Parameter Estimation of Three-Diode Photovoltaic Model Using Reinforced Learning-Based Parrot Optimizer with an Adaptive Secant Method

In the developing landscape of photovoltaic (PV) technology, accuracy in simulating PV cell behaviour is dominant for enhancing energy conversion efficiency. This study introduces a new approach for parameter estimation in the three-diode PV model, a basis in the representation of PV cell characteristics. The methodology combines a reinforced learning-based parrot optimizer (RLPO) with an adaptive secant method (ASM) to fine-tune the parameters governing the PV model. The RLPO algorithm is inspired by the mimetic ability of parrots, i.e., foraging, staying, communicating, and fear noticed in trained Pyrrhura Molinae parrots, as it influences reinforced learning mechanisms to adaptively explore and exploit the search space for optimal parameter sets. Simultaneously, the ASM enhances the convergence rate through an iterative adjustment mechanism, responding to the curvature of the objective function, thereby ensuring accuracy in parameter estimation. The combination of the RLPO and ASM addresses the complexities and non-linearities inherent in the PV model, offering a robust framework for parameter estimation.

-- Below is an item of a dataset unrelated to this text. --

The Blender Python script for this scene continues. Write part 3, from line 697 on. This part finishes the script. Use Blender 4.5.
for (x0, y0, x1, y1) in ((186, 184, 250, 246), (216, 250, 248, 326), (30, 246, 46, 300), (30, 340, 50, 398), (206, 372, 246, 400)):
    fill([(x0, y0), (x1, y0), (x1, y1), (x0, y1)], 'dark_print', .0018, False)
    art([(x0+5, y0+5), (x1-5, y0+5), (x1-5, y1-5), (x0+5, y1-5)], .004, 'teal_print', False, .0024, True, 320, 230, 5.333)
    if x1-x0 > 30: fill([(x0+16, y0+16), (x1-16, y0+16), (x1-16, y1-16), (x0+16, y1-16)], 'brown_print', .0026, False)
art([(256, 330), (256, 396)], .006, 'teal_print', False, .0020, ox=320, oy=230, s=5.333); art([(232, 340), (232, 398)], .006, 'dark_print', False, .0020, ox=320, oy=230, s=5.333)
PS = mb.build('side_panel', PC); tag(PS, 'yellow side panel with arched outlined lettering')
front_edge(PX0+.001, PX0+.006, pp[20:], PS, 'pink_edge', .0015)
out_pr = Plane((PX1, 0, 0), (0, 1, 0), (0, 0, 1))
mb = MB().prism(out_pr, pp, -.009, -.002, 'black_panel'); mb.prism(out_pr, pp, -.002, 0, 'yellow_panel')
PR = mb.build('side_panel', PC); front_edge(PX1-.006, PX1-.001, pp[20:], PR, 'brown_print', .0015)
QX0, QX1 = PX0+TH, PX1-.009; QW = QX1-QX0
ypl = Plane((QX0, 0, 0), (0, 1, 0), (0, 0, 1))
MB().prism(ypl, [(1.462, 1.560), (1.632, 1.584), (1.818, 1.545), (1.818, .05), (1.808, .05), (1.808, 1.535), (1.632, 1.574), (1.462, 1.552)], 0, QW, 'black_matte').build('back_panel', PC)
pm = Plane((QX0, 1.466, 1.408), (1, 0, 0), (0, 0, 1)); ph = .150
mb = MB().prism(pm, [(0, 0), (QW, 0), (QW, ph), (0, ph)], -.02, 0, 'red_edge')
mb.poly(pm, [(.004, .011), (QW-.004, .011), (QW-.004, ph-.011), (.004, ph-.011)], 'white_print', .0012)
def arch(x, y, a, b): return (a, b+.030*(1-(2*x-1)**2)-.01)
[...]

Through extensive simulations, the proposed method demonstrated superior performance in terms of accuracy, convergence speed, and reliability when compared to existing algorithms. The empirical results emphasize the effectiveness of integrating a reinforced learning strategy with an adaptive method in handling the details of PV model parameterization. These outcomes show that the algorithm can handle issues related to optimization in PV systems, opening the door to progress in sustainable energy technologies.